Archbishop Capucci’s time in prison came to an end in 1977, after elections that brought the right-leaning Likud Party to power. The new government said it would be willing to release him if the pope made a formal request. The pope requested his release on humanitarian grounds — he had been on several hunger strikes — and on Nov. 6, his sentence was commuted. He was put on a commercial flight to Rome, where he was met at the airport by a P.L.O. delegation.
The release stipulated that Archbishop Capucci not be reassigned in the Middle East, and after an audience with the pope, he was sent to Latin America. He irritated the Vatican when, in January 1979, he went to Damascus to attend a meeting of the National Council of the Palestine Liberation Organization, of which he was a member. Nonetheless, Pope John Paul II transferred the archbishop to Western Europe later that year.

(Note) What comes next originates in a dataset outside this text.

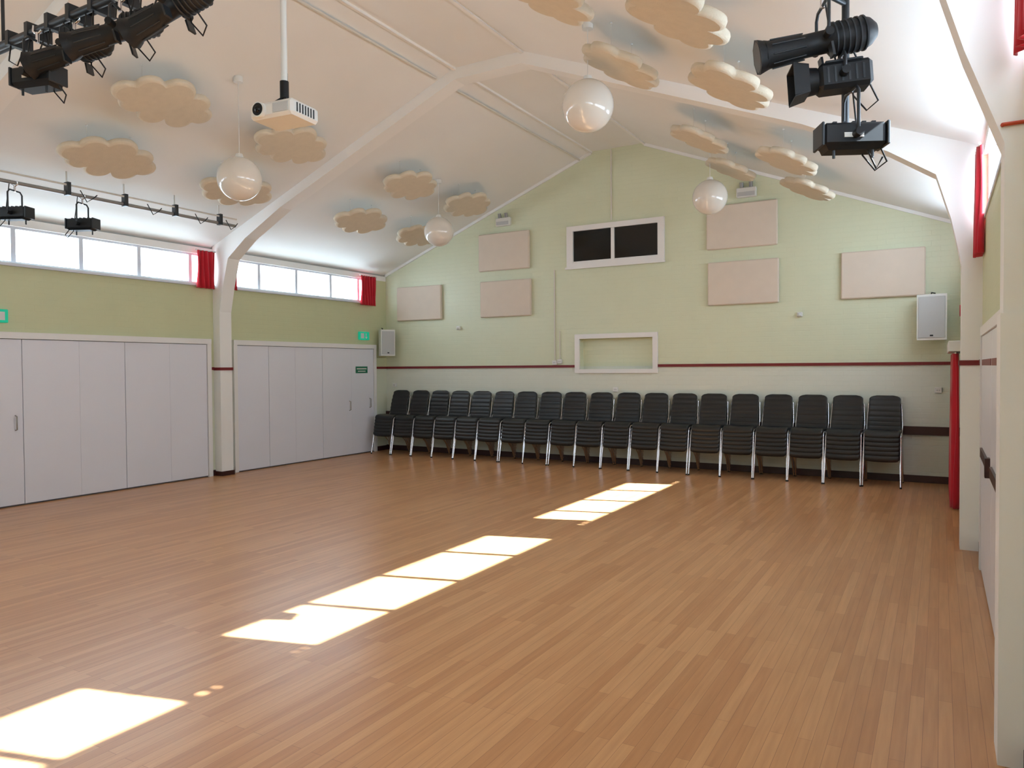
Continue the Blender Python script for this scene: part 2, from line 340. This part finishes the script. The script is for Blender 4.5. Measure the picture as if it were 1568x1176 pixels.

Archbishop Capucci maintained his activism in the region. He visited Americans held captive at the United States Embassy in Iran in 1979; accompanied the bodies of eight United States service members who were killed in an unsuccessful mission to free the hostages; and traveled to Iraq in 1990 to petition Saddam Hussein’s government to release a group of Italians after the invasion of Kuwait.
He was on board a Turkish-owned ship, part of a 2010 attempt to send relief to the blockaded Gaza Strip, when it was intercepted by Israeli forces.
Hilarion Capucci was born on March 2, 1922, in Aleppo, Syria, which was then under French control. He was ordained a priest in 1947 and appointed patriarchal vicar of Jerusalem and titular bishop of Caesarea in 1965.
In a 2010 interview with Al Jazeera, he said he had taken part in the Gaza aid effort “to meet the tortured, persecuted and wronged kinfolk in the strip to assure them that we are with them morally and spiritually.” He said his goal was “to establish a free, sovereign, independent state, with Jerusalem as its capital.”